Adam’s injera, buoyant and faintly tart, serves as both canvas and utensil for the Ethiopian dishes at Kind Bean. Tear off pieces from the edge to pinch up the viands arranged on top. When all have been consumed, the final bites should be the flatbread’s sauce-saturated center, the flavors blending together as they will in memories.
“People come in to get coffee, and then they’re like, ‘Ooh, what’s that smell?’” says manager Meron Gebremariam, who has known Adam for years and started working at the restaurant four months ago when she noticed she could use some help. (Adam declined to be interviewed.) “It’s always nice to try something new and to introduce people to new tastes.”

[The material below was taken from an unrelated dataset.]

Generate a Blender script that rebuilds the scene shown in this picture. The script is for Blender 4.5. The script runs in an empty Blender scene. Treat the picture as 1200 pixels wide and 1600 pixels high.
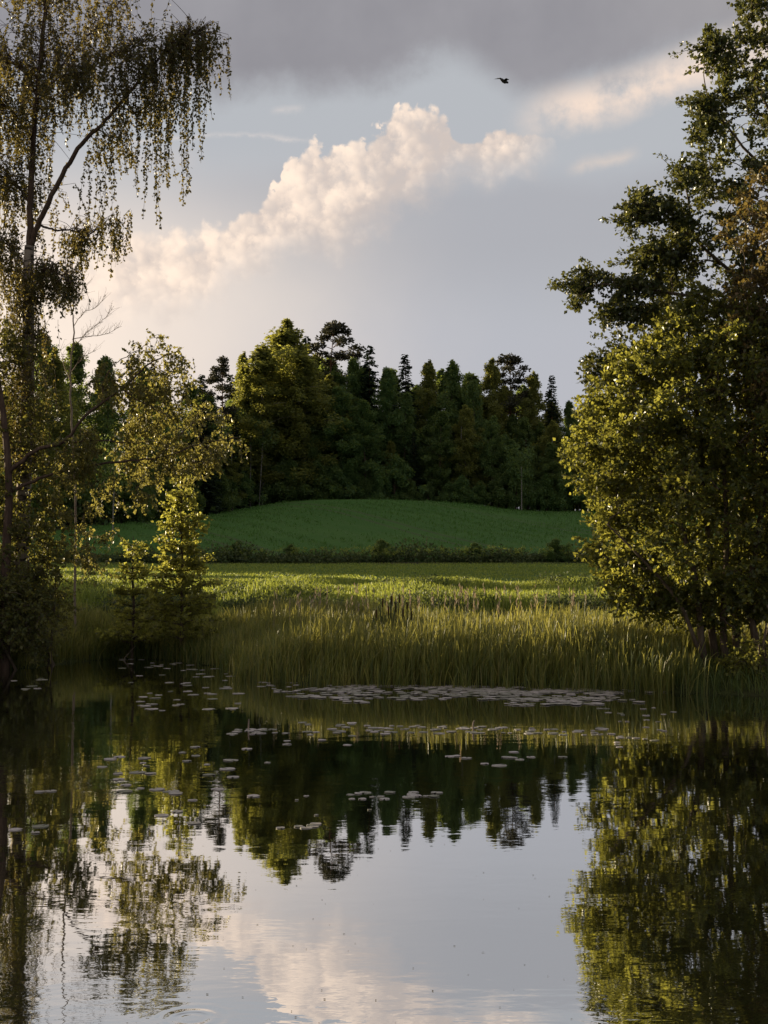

Those who eat meat should not skip the kitfo, though the menu undersells it as “like a burger, only it’s raw.” The beef is minced to order and glossed in gently heated niter kibbeh, a yolk-yellow clarified butter suspending a polyphony of herbs and spices. The result is tartare served body-warm, cardamom and chile crescendoing with each bite. Dampen the heat with a pinch of ayib, a house-made cheese somewhere between queso fresco and ricotta.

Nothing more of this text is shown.